Дукале беспределен во всех измерениях – хотя бы оттого, что так до конца и не воспринимаем.
После первого получаса впадаешь в странный сон с открытыми глазами, обтекающий тебя стороной; на самом деле поточный туризм свою функцию выполнил более чем успешно: все эти рафинированные коробки с художественным рафинадом стоя́т, точно окончательно остывшие, – пространства здесь тоже слишком много, и ни один причудливый потолок не способен обогреть всю эту голодную, алчущую тепла кубатуру.
Омут на омуте и омутом погоняет.
Стены и потолки слишком концентрированны, чтобы между ними в опустошенных интерьерах могла завестись хоть какая-то жизнь.

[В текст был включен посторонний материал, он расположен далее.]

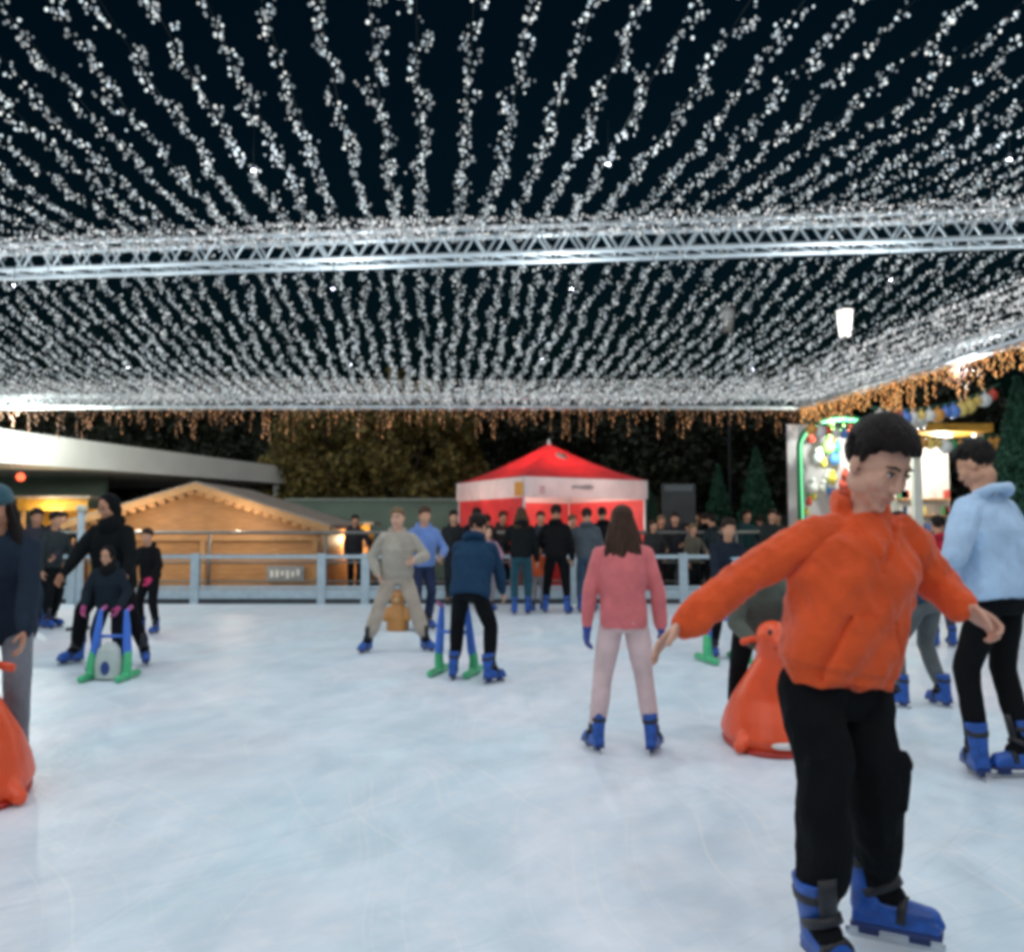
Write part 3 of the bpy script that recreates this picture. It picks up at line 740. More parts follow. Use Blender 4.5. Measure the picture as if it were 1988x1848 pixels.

Живопись в церквях воздействует определенным образом; живопись в музеях – немного другим. Декоративное украшательство дворцов-музеев всегда нагнетает некоторую плотность наезда, но там же, в отличие от палаццо Дукале, всегда есть и многочисленные просветы, дающие отдохнуть, отдышаться…
5
…Вот что важно: Венеция не дает отдохнуть. Она обваливается на тебя сразу вся и длится, пока ты здесь, одинаковым набором градостроительных – архитектурных, стилевых – приемов.
Все это время она давит на тебя своей славной историей, сыплет десятками звучных имен (на любой вкус и цвет), щеголяя поношенными, но все еще разноцветными, с претензией на шик лохмотьями.
Думаю, при Республике жить в этом городе было странно и страшно: каждый день, куда бы ты ни шел, зачем бы ни направлялся, обязательно окажешься на Сан-Марко и увидишь Дворец дожей, распираемый изнутри нечеловеческими усилиями.
В самом дворце случился только один промельк чего-то человеческого и ощутимо живого, несмотря на лакуны: перед самым загоном в Зал Большого совета – центр комплекса и апофеоз официальной власти – случился загончик с облезлыми и почти уже невидимыми, но тщательно реконструированными фресками (зал Гварьенто), которые были здесь до пожара 1483 года.
Те самые выцветшие, облезлые ренессансные рубища, бессильно стекающие вниз фрески, что предшествовали нынешней психоделической спирали Тинторетто, на которую, правда, уже нет ни слов, ни зрения, ни сил.